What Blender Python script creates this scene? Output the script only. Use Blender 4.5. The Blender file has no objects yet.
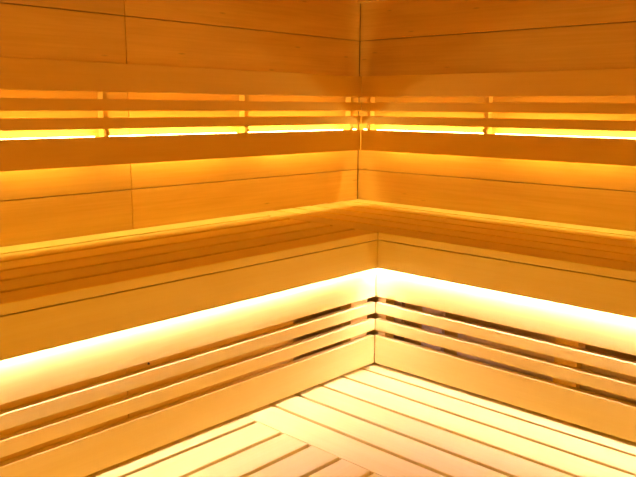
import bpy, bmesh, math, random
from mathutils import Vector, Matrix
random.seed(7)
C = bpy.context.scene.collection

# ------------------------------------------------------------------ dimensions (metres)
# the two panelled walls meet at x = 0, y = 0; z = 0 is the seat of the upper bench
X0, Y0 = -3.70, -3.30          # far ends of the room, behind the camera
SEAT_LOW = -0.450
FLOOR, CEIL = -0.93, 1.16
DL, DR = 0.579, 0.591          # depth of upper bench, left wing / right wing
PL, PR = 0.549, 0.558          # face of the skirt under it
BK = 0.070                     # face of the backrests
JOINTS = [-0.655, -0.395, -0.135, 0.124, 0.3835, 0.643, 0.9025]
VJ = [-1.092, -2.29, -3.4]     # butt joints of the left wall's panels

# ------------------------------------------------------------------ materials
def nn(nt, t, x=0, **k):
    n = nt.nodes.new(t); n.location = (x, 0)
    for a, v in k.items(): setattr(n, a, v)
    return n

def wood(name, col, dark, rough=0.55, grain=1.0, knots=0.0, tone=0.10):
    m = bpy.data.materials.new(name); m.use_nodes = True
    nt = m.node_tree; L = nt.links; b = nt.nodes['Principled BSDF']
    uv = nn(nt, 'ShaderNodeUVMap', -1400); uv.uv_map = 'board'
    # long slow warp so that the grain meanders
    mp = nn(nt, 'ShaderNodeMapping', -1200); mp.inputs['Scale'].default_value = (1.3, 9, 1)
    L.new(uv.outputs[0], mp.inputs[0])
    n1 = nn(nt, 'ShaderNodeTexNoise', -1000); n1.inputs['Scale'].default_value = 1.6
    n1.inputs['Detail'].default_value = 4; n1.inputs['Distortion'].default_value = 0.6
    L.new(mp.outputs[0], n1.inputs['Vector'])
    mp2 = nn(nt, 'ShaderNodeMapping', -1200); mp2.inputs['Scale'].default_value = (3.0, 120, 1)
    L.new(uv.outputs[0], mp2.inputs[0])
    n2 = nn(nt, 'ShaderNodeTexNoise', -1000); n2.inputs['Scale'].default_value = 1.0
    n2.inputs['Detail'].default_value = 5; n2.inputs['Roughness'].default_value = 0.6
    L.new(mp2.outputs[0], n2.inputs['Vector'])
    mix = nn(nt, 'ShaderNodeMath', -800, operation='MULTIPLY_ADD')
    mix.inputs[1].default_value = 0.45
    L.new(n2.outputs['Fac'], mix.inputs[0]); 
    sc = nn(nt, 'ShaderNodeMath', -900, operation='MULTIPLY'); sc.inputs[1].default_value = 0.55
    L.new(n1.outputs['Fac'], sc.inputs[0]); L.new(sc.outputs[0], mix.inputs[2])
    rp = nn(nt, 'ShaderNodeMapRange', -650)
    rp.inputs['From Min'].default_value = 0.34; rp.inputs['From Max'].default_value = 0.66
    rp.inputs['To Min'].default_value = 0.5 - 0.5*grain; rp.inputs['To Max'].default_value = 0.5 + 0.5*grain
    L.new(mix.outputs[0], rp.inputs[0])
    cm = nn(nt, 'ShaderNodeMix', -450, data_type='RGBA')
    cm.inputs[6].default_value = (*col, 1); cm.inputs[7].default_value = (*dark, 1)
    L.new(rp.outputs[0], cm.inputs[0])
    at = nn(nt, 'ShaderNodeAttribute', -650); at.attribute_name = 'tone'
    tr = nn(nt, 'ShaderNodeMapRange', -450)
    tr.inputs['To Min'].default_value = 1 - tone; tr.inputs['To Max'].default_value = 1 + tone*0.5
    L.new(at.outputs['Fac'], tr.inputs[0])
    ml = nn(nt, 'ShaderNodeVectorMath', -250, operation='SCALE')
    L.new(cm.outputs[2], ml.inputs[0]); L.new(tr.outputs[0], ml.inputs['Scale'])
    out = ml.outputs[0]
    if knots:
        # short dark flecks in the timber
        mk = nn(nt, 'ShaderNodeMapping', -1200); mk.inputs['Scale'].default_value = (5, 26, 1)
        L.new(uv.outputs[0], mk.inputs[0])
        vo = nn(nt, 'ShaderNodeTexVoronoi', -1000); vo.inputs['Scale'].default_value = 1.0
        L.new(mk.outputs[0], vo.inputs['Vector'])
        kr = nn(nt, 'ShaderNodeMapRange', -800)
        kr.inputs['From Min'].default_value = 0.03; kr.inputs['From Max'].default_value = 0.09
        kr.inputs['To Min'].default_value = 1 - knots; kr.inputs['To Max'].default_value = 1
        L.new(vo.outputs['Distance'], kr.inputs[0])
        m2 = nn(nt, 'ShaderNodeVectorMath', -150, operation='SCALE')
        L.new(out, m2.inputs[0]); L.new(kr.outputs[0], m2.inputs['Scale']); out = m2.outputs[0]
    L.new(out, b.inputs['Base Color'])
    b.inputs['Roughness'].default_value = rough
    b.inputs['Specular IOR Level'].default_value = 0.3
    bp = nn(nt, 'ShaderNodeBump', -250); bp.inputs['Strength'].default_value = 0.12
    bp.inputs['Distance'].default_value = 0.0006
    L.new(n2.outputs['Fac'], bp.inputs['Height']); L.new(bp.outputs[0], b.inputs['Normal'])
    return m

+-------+

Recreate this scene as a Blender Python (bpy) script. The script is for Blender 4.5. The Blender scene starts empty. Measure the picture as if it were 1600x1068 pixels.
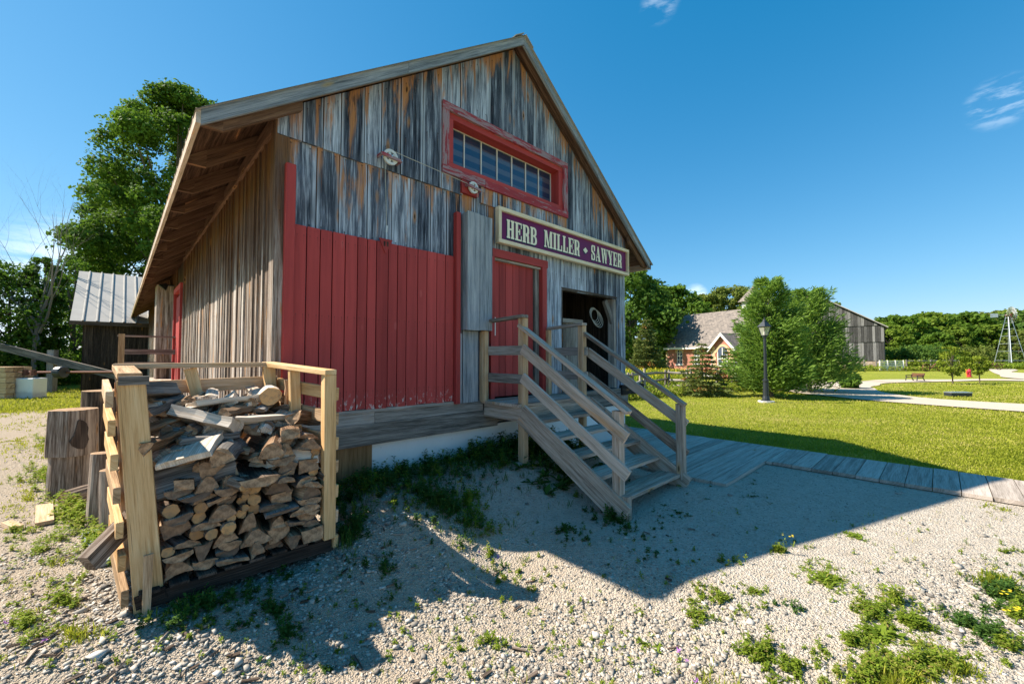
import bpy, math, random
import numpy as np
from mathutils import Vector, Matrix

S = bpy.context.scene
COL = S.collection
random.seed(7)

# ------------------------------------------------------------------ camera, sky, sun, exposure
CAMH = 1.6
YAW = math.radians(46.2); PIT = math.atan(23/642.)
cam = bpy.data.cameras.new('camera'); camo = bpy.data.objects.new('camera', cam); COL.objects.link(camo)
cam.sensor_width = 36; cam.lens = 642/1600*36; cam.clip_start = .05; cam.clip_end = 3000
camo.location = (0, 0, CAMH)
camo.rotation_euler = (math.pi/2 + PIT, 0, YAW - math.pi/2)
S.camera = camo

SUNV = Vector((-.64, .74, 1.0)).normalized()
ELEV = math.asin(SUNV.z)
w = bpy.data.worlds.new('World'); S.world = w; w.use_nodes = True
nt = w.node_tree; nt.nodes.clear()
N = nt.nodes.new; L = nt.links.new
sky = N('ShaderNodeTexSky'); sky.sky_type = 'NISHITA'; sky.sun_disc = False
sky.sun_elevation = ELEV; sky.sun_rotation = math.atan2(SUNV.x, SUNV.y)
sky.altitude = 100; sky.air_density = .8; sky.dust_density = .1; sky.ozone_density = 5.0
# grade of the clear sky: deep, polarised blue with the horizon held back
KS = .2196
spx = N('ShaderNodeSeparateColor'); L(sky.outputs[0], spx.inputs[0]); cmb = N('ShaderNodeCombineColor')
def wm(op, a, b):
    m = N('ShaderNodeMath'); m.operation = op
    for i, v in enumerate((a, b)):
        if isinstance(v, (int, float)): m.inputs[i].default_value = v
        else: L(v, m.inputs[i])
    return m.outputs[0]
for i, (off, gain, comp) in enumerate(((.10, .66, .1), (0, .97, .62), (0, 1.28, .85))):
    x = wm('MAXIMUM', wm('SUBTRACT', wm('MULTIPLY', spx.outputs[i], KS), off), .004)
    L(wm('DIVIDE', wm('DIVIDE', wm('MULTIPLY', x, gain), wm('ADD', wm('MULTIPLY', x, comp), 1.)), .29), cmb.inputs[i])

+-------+

Your copy should hold only the lines from the one containing "Recreate this scene" through the one containing "S.camera = camo", word for word, with no pictures.

Written response |
Recreate this scene as a Blender Python (bpy) script. The script is for Blender 4.5. The Blender scene starts empty. Measure the picture as if it were 1600x1068 pixels.
import bpy, math, random
import numpy as np
from mathutils import Vector, Matrix

S = bpy.context.scene
COL = S.collection
random.seed(7)

# ------------------------------------------------------------------ camera, sky, sun, exposure
CAMH = 1.6
YAW = math.radians(46.2); PIT = math.atan(23/642.)
cam = bpy.data.cameras.new('camera'); camo = bpy.data.objects.new('camera', cam); COL.objects.link(camo)
cam.sensor_width = 36; cam.lens = 642/1600*36; cam.clip_start = .05; cam.clip_end = 3000
camo.location = (0, 0, CAMH)
camo.rotation_euler = (math.pi/2 + PIT, 0, YAW - math.pi/2)
S.camera = camo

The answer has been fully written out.